Saturday, January 15, 2005

The state and religion in the news

A news item about evolution in the New York Times that caught my attention was a ruling by a federal judge in Georgia that a sticker being attached to textbooks in schools by a Georgia country school board violated the First Amdendment. As you might have guessed, the sticker was only being attached to science textbooks and stated in part that "Evolution is a theory, not a fact, regarding the origin of living things."

Certainly there are those on the Right that are pissed about the ruling; one columnist has even suggested that the plaintiff's case was based on theophobia and suggested that the judge believed that (author's italics) "merely implying that there might be other theories to account for mankind's origins [establishes] a state-sponsored religion."

The decisive aspect of the case, in my mind, is mentioned in the New York Times article:
But [the judge] found that the effect of the sticker in singling out evolution, given the roots of the sticker and its language in religious challenges to evolution, was to convey a message of endorsement of religion. His 44-page order argued that any informed, reasonable person would know the religious controversy behind the sticker.
An insistence that theories be treated with scientific skepticism is certainly not an unreasonable position for a person to adopt. But this position of principled scientific skepticism about theory does not allow one to pick and choose those theories to which it can be applied, or the level of skepticism that is due to any given theory: either theory as such requires skepticism or some new distinction between theories must be given. Of course, one might argue that the theory of evolution deserves more critical examination than the mechanical theory of heat by virtue of less conclusive evidence being available to support the theory of evolutiom, but that goes beyond what the sticker in question states. Whether or not you believe that the sticker violates the First Amendment, don't be surprised that the judge picked up on this inconsistency as a basis for his ruling.

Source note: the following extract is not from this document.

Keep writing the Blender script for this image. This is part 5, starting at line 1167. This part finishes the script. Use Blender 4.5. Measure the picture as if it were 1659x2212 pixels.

Another piece of news along a similar theme is athiest Michael Newdow's rejected lawsuit that a presidential inauguration prayer would be unconstitutional. I'm not sure that I would agree. As stated by the article, inauguration ceremonies have included Christain prayers since 1937, which is pretty much the definition of an "establishment" in the sense of a "settled arrangement". That is a pretty weak argument however, since a single instance of an atheist president opening his inauguration with the reading of a dramatic passage from "I, Robot" would eliminate this sense of inaugural prayer as an "establishment". The president also differs from other members of the government since he is invested with the executive power of the United States, which might include listening to a prayer every once in a while if that helps him do his job; the injunction that "Congress shall make no law respecting an establishment of religion" in the First Amendment might not be relevent in this case.